Di sicuro una maggiore unità con le altre forze del centrodestra consentirà di dare maggiore forza alle nostre battaglie storiche”, ha aggiunto il Cavaliere. Che si è pure spinto oltre: “Poi mi piacerebbe pensare in futuro a un partito unico del centrodestra: speriamo di convincere Fratelli d’Italia”. Ma Giorgia Meloni non ci pensa proprio: “È un’operazione che non ci riguarda”, ha fatto sapere.
La federazione ha varie motivazioni alle spalle. Salvini ha bisogno di un accreditamento centrista e moderato: non può ammetterlo apertamente, ma sa bene che ormai in Italia non si governa contro l’Europa che sta per sganciare oltre 200 miliardi di euro per fare ripartire il Paese. Il capo degli azzurri ha bisogno di dialogare con il segretario leghista per capire se può essere davvero lui l’erede della leadership forzista. Entrambi devono tenere lontane le voci secondo le quali potrebbe riproporsi la “maggioranza Ursula” – in sostanza la coalizione che sostiene Mario Draghi senza la Lega e con il Pd in posizione chiave – soprattutto in vista del voto per il Quirinale. Con le elezioni amministrative alle porte e nel pieno del braccio di ferro per la scelta delle candidature a sindaco, né Forza Italia né la Lega hanno interesse a mostrare che il centrodestra presenta crepe più larghe di quelle che sono fisiologiche in una fase di serrate trattative come questa.
Ma la prospettiva di una convergenza tra Salvini e Berlusconi è temuta quasi più nello stesso centrodestra che nel fronte opposto. Quelli di Coraggio Italia scuotono la testa; d’altra parte la saldatura tra moderati e leghisti metterebbe in ombra la nuova formazione centrista. E poi ci sono le tensioni interne al partito azzurro, dove esultano gli storici sostenitori dell’asse con Salvini (vedi Tajani, Bernini e Ronzulli) mentre masticano amaro le ministre Carfagna e Gelmini che non a caso sono al governo con Renato Brunetta: Draghi punta proprio sull’appoggio dei moderati. Perché non c’è solo l’eredità di Berlusconi da gestire, ma comincia a profilarsi anche il lascito di Mario Draghi se dovesse spiccare il volo verso altre destinazioni (Quirinale o Bruxelles).

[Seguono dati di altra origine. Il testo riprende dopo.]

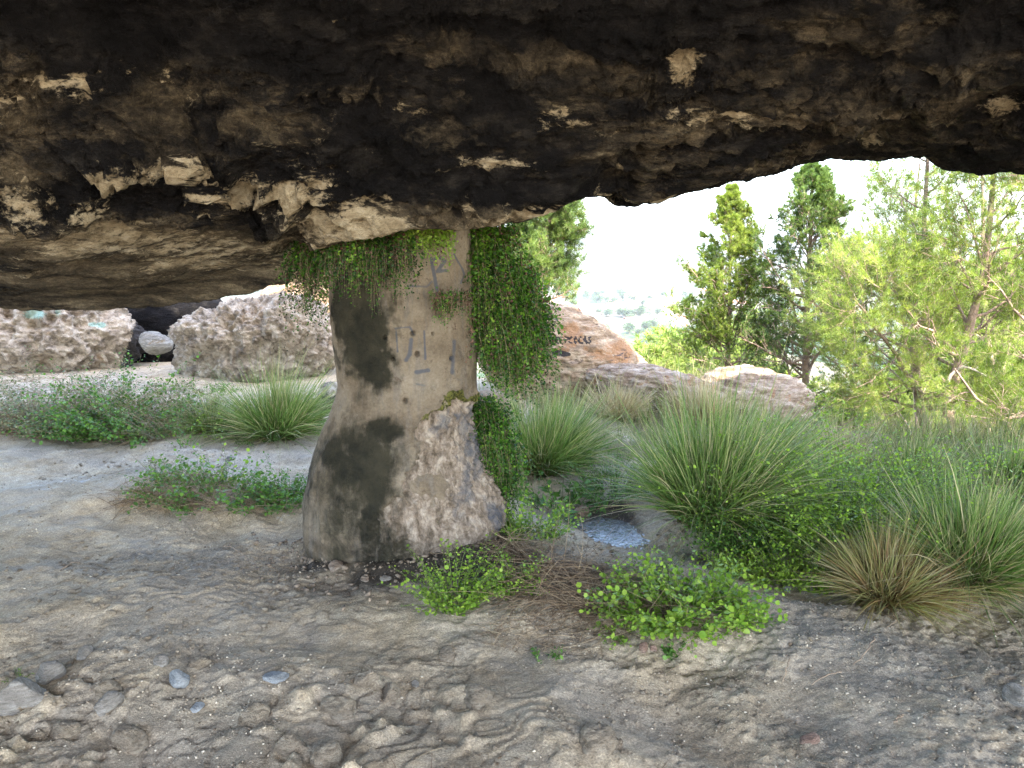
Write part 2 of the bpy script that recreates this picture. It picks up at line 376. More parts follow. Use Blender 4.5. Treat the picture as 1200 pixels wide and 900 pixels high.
ground = mk('ground', st(X, Y, Z), grid_faces(len(ys), len(xs)), M_GROUND, smooth=True,
            attrs={'wet_and_shade': ('POINT', wet_and_shade), 'veg': ('POINT', veg), 'lime': ('POINT', lime), 'far': ('POINT', sm(150, 260, Y))})
tag(ground, kind='structure')
print('ground', X.size, time.time()-T0)

# ------------------------------------------------------------------ cave roof
rim_px = [(-350, 366), (-120, 364), (0, 362), (100, 363), (180, 359), (250, 350), (300, 341), (340, 330), (352, 306), (375, 290), (400, 284), (430, 278), (480, 268), (520, 266), (560, 268),
          (590, 262), (620, 256), (650, 245), (668, 236), (685, 230), (705, 228), (722, 239), (745, 241), (765, 237), (800, 226), (850, 213), (900, 206), (940, 191), (975, 184), (1000, 186), (1030, 188),
          (1060, 183), (1082, 183), (1105, 197), (1150, 202), (1200, 201), (1400, 205), (1700, 215)]
rp = []
for a, b in rim_px:
    Yr = 4.45+.55*float(sm(420, 150, a))+.15*float(sm(800, 1200, a))
    rp.append(at(a, b, Yr))
rp = np.array(rp)
xr = axis(0, 4.0, .0125, 10, 1.10); xr = np.array([-v for v in xr[:0:-1]]+xr)
xr = np.clip(xr, -10, 10)
RY = np.interp(xr, rp[:, 0], rp[:, 1]); RZ = np.interp(xr, rp[:, 0], rp[:, 2])
wl = sm(-.75, -1.35, xr)                      # the lower slab left of the pillar
wc = np.exp(-((xr+.45)/.75)**2)               # ceiling pressing down onto the pillar
H = 4.15+1.5*sm(3.5, 2.5, xr)+2.0*sm(1.6, .7, xr)+.12*np.sin(xr*2.3)  # unseen cliff top, its height shaped to cast shade on the rocks in front
def prof(i):
    y, z = RY[i], RZ[i]; L, C_ = wl[i], wc[i]
    z37 = (1-L)*(z+.19)+L*(z+.42); z37 = z37*(1-C_)+C_*(1.66)
    z43 = (1-L)*(z+.05)+L*(z+.14); z43 = z43*(1-C_)+C_*1.66
    z33 = (1-L)*(z+.28)+L*(z+.66); z33 = z33*(1-C_)+C_*1.84
    z28 = 2.34+.1*L
    return [(-2.2, 3.9), (-2.35, 3.4), (-2.1, 3.0), (-1.1, 3.05), (1.2, 3.12), (2.2, 2.75), (2.8, z28), (3.3, z33), (3.7, z37), (y-.22, z43), (y, z),  # unseen rear edge, left open so light from behind reaches floor and ceiling
            (y+.14, z+.10), (y+.3, z+.5), (y+.45, z+1.2), (y+.35, H[i]-.6), (y-.1, H[i]), (-1.4, 4.5), (-1.9, 4.0)]
segn = [6, 8, 12, 24, 40, 46, 40, 38, 46, 24, 12, 16, 16, 16, 10, 14, 4]
nx = len(xr); rows = sum(segn)+1
RV = np.zeros((rows, nx, 3))
for i in range(nx):
    p = np.array(prof(i)); pe = np.vstack([2*p[0]-p[1], p, 2*p[-1]-p[-2]])
    k = 0
    for s_, n in enumerate(segn):
        u = np.linspace(0, 1, n, endpoint=False)[:, None]
        p0, p1, p2, p3 = pe[s_], pe[s_+1], pe[s_+2], pe[s_+3]
        q = .5*((2*p1)+(-p0+p2)*u+(2*p0-5*p1+4*p2-p3)*u*u+(-p0+3*p1-3*p2+p3)*u**3)
        q = p1+(p2-p1)*u if s_ in (15, 16) else q
        RV[k:k+n, i, 1:] = q; k += n
    RV[k, i, 1:] = p[-1]
RV[:, :, 0] = xr[None]
def normals(V):
    du = np.gradient(V, axis=1); dv = np.gradient(V, axis=0)
    n = norm(np.cross(dv, du)); return n
Nn = normals(RV)
# orient outward: on the underside normal must point down
under = RV[90, :, :]
if Nn[90, nx//2, 2] > 0: Nn = -Nn
rimrow = sum(segn[:10]); rr = np.abs(np.arange(rows)-rimrow)[:, None]
soft = .25+.75*sm(0, 55, rr)                # keep the rim outline close to its drawn line
P = RV.copy()
Pw = P+.25*st(fbm(P*1.1, 2), fbm(P*1.1+31, 2), fbm(P*1.1+57, 2))
An = Pw*np.array([.8, 1.5, 1.5])
d = .13*fbm(An*.9, 3)*soft+.085*ridged(An*1.5+3, 3, .5)*soft*.6
px, py = proj(RV)
inv = (RV[..., 1] > 1.2)&(np.arange(rows)[:, None] < rimrow+30)
def ell(lst, px=px, py=py):
    s = np.zeros(px.shape)
    for (cx, cy, rx, ry, a) in lst:
        s = np.maximum(s, a*np.exp(-(((px-cx)/rx)**2+((py-cy)/ry)**2)**1.2))
    return s
nodz = ell([(130, 170, 70, 26, 1), (240, 180, 90, 32, 1), (330, 215, 110, 38, 1), (430, 250, 100, 34, 1), (560, 235, 110, 30, .7), (40, 210, 70, 40, .8), (650, 215, 60, 25, .5)])*inv
bill = 1-2*np.abs(perlin(Pw*np.array([5, 6, 6])))+.6*(1-2*np.abs(perlin(Pw*12.5+4)))+.35*(1-2*np.abs(perlin(Pw*27+4)))
d += nodz*.075*np.clip(bill, -.6, 2)
ang = ridged(Pw*np.array([3.0, 5.5, 5.5])+8, 4, .55)
d += (.026*ang+.010*fbm(P*13, 3, .6)+.004*fbm(P*42, 2))*(.5+.5*soft)
slabmask = sm(235, 260, py)*sm(400, 340, px)*inv*(RV[..., 1] > 3)
d *= (1-.55*slabmask)
d *= np.clip(1-np.exp(-((P[..., 0]-0)**2+(P[..., 1])**2)/1.0)*.2, 0, 1)
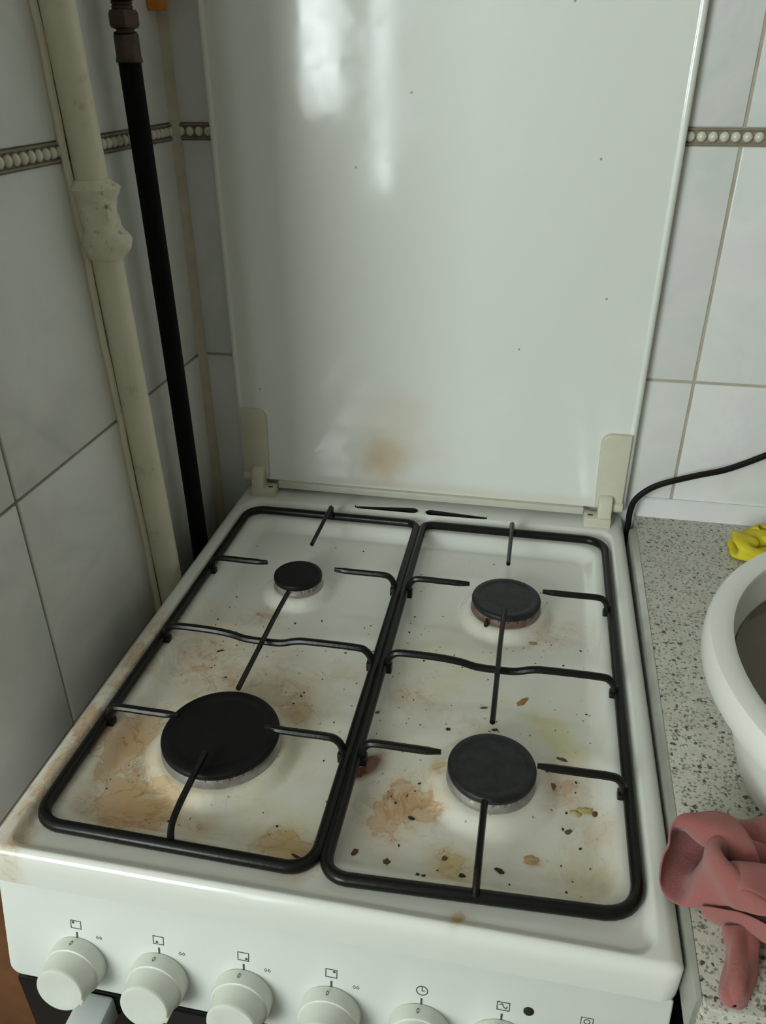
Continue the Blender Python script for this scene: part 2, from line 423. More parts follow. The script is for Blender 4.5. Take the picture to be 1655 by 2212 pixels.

Dietro la spaccatura interna agli azzurri si profila il dilemma inevitabilmente connesso a questo tipo di operazioni: se cioè la fusione tra due forze politiche le rafforzi o invece le indebolisca. Non è detto che la federazione valga la somma degli attuali voti dei due partiti: essa potrebbe perdere per strada i moderati che non vedono di buon occhio i sovranisti, e viceversa la Lega rischia di regalare alla Meloni i propri irriducibili che temono un annacquamento delle posizioni tradizionali. Se la Lega conta 10 e Forza Italia 5, non è detto che la federazione valga automaticamente 15. Lo insegna la storia del primo “predellino”, quando cioè Berlusconi fece la fusione a freddo tra Forza Italia e Alleanza nazionale. Tempo un paio d’anni o poco più e se ne andarono prima Gianfranco Fini e poi la frangia che diede vita a Fratelli d’Italia. Con tanti saluti all’“unità tra le forze della coalizione”.